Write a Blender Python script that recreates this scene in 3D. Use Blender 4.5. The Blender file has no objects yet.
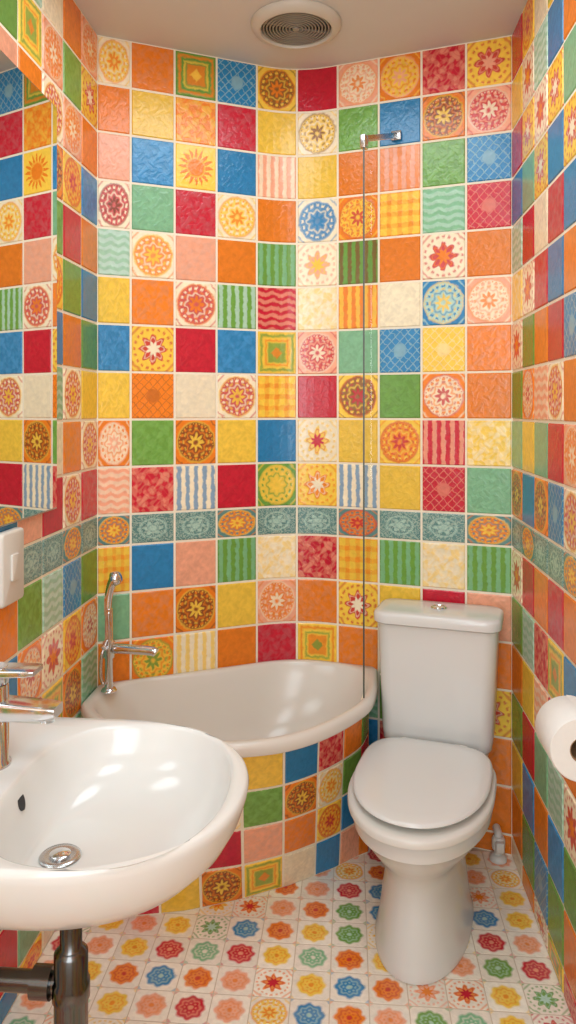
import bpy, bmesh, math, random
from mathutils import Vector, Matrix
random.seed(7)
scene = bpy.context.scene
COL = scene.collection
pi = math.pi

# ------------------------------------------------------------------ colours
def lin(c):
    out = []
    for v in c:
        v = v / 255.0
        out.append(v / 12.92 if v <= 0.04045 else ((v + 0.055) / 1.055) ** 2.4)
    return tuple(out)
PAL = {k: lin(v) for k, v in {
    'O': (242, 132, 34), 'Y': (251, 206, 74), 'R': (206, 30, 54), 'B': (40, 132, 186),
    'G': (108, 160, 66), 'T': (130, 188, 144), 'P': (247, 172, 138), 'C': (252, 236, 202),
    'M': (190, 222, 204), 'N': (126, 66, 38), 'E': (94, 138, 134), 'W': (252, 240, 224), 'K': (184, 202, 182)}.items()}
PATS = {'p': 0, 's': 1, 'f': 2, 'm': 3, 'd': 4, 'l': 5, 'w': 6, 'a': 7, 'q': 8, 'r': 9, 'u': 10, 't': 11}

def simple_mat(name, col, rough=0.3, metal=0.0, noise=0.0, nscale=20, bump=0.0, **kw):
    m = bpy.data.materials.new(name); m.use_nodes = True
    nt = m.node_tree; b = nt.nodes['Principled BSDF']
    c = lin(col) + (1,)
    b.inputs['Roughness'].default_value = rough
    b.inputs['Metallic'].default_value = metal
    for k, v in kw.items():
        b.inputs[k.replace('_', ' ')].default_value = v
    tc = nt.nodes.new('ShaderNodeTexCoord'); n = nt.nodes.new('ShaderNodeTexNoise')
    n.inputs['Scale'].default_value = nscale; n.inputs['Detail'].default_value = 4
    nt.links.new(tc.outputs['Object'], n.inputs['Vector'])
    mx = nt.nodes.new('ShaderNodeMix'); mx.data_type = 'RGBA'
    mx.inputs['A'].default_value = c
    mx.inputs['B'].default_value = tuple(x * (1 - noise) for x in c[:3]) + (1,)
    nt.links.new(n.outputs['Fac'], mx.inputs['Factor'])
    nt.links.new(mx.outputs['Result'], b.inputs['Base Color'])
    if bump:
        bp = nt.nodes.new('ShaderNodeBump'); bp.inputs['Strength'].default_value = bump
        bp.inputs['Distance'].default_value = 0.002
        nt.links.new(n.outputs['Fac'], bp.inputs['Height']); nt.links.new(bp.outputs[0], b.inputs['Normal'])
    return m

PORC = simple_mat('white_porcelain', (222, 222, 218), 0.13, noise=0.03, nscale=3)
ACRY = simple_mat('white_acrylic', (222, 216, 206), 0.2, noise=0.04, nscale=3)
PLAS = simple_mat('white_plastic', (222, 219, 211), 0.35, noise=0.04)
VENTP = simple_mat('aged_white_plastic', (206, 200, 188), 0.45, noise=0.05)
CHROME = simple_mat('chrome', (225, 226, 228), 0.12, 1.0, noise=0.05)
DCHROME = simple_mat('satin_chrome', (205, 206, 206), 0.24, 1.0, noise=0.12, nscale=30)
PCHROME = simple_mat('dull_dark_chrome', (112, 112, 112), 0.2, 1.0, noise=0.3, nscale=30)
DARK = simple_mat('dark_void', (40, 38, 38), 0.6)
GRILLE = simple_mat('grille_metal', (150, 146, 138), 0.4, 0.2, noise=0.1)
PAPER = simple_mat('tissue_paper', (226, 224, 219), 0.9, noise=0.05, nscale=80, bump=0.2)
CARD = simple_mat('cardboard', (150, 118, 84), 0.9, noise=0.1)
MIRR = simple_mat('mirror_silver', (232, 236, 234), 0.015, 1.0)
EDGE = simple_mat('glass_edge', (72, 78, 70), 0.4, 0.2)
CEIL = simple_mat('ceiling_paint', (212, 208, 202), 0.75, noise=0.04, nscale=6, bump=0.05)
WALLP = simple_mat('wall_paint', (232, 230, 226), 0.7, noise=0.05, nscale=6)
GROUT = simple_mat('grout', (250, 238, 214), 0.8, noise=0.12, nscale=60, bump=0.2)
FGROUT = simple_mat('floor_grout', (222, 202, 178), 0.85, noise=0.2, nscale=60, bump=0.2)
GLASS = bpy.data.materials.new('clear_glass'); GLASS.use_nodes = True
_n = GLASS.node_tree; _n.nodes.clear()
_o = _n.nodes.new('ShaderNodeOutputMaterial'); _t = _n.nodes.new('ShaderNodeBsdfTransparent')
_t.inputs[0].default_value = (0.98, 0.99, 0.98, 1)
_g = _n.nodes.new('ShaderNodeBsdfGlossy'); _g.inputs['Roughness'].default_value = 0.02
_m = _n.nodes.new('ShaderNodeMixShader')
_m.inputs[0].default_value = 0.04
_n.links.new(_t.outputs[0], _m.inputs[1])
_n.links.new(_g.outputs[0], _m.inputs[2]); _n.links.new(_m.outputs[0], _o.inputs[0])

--

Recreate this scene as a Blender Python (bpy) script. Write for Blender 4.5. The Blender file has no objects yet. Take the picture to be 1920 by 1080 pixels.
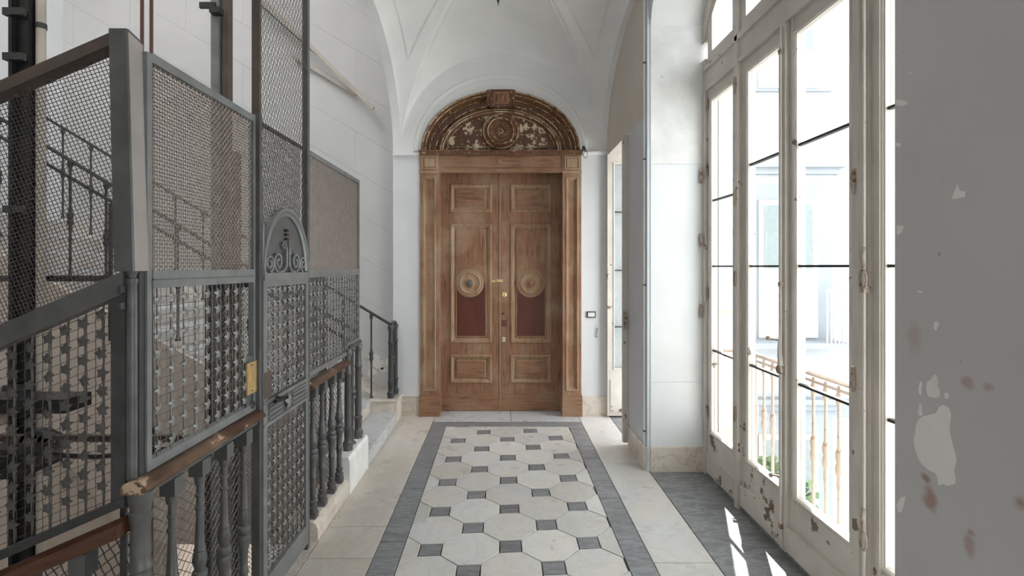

### TASK PROMPT:
Above are some records. Reproduce the lines from the one with "Write a Blender" down to the one with "pi = math.pi", keeping both, and leave every picture out.

### REPLY TO THE EXERCISE:
Write a Blender Python script that recreates this scene in 3D. Use Blender 4.5. The Blender file has no objects yet.
import bpy, bmesh, math, random
from mathutils import Vector, Matrix
random.seed(7)
scene = bpy.context.scene
COL = scene.collection
pi = math.pi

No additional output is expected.